DATASET ROWS:

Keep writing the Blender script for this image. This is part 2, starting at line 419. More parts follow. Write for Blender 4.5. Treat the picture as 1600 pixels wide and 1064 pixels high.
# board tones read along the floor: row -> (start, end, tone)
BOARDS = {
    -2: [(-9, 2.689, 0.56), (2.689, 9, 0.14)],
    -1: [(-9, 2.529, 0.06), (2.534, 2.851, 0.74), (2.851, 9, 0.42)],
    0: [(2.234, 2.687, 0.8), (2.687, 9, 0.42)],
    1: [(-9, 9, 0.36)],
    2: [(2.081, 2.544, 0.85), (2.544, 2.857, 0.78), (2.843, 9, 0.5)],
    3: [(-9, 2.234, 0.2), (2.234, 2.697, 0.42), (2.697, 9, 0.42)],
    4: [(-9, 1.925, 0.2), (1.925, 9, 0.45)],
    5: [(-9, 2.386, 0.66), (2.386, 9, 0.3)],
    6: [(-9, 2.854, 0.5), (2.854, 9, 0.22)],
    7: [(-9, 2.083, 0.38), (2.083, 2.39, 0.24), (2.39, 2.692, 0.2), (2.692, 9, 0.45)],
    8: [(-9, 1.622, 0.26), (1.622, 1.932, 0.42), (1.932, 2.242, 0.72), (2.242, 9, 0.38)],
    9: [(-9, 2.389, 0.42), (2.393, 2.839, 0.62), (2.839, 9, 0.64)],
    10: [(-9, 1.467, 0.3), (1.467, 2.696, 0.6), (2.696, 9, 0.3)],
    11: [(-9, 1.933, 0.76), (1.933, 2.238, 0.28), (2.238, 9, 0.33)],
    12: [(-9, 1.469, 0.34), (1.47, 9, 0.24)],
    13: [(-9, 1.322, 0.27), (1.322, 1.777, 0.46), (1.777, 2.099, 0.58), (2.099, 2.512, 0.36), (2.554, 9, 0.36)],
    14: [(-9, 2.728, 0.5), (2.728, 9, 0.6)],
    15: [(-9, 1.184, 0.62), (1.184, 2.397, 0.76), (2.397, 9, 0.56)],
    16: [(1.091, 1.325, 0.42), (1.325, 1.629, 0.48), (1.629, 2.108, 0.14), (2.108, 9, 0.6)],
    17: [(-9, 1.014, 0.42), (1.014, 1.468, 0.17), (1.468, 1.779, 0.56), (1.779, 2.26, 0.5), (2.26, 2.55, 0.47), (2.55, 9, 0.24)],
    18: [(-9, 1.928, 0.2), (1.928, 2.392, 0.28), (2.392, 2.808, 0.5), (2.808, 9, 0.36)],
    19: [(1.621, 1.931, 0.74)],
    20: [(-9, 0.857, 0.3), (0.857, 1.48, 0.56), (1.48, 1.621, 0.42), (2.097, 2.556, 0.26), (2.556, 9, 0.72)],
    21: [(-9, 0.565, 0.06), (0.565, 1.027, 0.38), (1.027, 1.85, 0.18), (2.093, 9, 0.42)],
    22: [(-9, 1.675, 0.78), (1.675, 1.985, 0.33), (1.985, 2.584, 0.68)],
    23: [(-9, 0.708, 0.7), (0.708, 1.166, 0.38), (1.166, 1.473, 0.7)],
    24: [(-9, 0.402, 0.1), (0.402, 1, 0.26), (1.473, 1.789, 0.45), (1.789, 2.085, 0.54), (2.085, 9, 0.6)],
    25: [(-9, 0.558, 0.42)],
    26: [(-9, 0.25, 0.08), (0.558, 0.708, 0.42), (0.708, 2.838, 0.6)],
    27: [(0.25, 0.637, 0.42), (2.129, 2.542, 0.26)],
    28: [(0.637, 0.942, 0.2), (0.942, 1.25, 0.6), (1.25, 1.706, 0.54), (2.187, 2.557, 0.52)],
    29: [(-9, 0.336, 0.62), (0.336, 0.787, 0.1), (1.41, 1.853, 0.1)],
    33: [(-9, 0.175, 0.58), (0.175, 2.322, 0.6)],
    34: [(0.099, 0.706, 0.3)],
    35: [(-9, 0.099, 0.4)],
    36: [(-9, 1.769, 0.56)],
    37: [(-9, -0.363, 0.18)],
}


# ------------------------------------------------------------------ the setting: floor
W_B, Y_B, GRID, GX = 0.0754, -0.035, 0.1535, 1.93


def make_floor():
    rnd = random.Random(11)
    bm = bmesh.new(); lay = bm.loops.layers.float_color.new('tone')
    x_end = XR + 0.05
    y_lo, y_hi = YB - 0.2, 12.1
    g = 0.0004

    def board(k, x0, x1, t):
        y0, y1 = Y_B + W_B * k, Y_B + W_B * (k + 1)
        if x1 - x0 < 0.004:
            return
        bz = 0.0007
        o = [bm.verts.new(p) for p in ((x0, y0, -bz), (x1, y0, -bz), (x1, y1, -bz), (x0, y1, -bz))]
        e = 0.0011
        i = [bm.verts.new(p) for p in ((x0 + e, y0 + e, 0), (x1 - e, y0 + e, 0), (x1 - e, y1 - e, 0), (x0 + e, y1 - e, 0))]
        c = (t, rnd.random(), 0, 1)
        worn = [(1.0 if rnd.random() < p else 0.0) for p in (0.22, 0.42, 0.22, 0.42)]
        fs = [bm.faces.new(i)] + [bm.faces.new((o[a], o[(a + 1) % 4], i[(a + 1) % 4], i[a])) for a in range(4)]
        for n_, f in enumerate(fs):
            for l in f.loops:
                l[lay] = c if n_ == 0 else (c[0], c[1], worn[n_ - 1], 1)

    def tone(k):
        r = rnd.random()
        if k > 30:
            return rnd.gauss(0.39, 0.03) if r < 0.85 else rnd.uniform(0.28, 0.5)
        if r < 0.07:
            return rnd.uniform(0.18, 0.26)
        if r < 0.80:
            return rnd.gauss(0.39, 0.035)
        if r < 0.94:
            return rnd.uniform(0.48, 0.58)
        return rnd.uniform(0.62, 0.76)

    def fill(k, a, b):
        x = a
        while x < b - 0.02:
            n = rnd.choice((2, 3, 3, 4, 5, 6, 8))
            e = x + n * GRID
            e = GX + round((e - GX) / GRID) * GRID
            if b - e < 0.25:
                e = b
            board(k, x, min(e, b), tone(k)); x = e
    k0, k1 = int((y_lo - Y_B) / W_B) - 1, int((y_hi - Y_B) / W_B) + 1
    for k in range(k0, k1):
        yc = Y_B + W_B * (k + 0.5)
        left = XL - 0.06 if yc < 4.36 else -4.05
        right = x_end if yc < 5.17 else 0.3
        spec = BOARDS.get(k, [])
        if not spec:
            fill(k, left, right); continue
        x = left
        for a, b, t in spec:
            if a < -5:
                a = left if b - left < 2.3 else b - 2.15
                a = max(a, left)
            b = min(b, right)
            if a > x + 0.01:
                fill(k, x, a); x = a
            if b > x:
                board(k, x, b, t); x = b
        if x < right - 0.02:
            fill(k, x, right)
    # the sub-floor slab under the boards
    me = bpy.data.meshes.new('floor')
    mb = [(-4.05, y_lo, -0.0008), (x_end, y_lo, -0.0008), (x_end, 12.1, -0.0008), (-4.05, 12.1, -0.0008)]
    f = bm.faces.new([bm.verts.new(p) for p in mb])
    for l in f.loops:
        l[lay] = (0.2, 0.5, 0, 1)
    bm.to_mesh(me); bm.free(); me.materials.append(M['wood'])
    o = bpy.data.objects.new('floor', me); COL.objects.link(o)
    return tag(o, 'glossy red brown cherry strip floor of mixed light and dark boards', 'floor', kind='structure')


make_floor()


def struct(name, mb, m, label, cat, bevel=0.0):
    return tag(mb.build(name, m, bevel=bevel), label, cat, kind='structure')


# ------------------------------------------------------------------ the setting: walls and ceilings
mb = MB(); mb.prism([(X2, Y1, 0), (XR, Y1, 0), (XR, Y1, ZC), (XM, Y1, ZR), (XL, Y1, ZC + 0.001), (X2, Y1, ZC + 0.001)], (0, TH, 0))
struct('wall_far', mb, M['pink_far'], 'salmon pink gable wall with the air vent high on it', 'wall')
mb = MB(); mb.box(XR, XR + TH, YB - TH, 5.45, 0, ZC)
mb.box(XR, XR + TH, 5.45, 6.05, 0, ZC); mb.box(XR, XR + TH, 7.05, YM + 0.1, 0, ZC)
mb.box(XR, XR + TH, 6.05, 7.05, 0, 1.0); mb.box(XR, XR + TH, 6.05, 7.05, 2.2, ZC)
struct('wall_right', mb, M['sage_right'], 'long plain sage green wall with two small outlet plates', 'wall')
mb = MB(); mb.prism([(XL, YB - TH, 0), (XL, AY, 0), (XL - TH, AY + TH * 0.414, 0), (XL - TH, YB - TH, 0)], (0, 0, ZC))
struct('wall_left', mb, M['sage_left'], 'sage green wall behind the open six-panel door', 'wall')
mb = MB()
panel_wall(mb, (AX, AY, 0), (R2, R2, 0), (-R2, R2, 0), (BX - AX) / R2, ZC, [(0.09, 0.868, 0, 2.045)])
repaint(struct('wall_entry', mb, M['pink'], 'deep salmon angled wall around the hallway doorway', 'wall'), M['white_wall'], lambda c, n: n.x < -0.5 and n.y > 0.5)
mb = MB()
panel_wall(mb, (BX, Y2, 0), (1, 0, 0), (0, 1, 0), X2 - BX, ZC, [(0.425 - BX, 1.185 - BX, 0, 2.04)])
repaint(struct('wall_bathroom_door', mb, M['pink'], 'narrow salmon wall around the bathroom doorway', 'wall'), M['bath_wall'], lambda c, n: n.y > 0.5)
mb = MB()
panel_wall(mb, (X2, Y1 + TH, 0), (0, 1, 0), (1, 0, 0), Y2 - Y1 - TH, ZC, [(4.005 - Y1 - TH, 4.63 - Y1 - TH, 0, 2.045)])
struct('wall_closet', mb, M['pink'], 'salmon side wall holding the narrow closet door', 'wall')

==

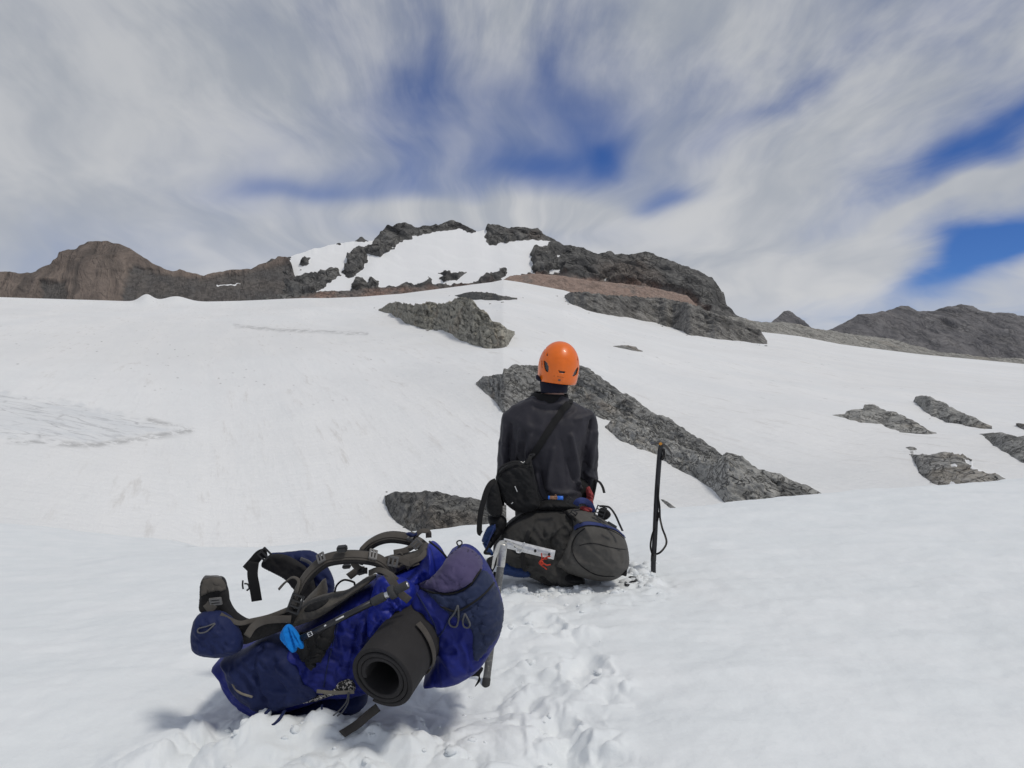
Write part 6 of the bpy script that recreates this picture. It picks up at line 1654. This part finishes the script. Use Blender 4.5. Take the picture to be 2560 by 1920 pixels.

WORK TO COMPLETE: Each line that has the word "Blender" should be copied.

SOLUTION FOR THIS EXERCISE:
Keep writing the Blender script for this image. This is part 2, starting at line 419. More parts follow. Write for Blender 4.5. Treat the picture as 1600 pixels wide and 1064 pixels high.
Write part 6 of the bpy script that recreates this picture. It picks up at line 1654. This part finishes the script. Use Blender 4.5. Take the picture to be 2560 by 1920 pixels.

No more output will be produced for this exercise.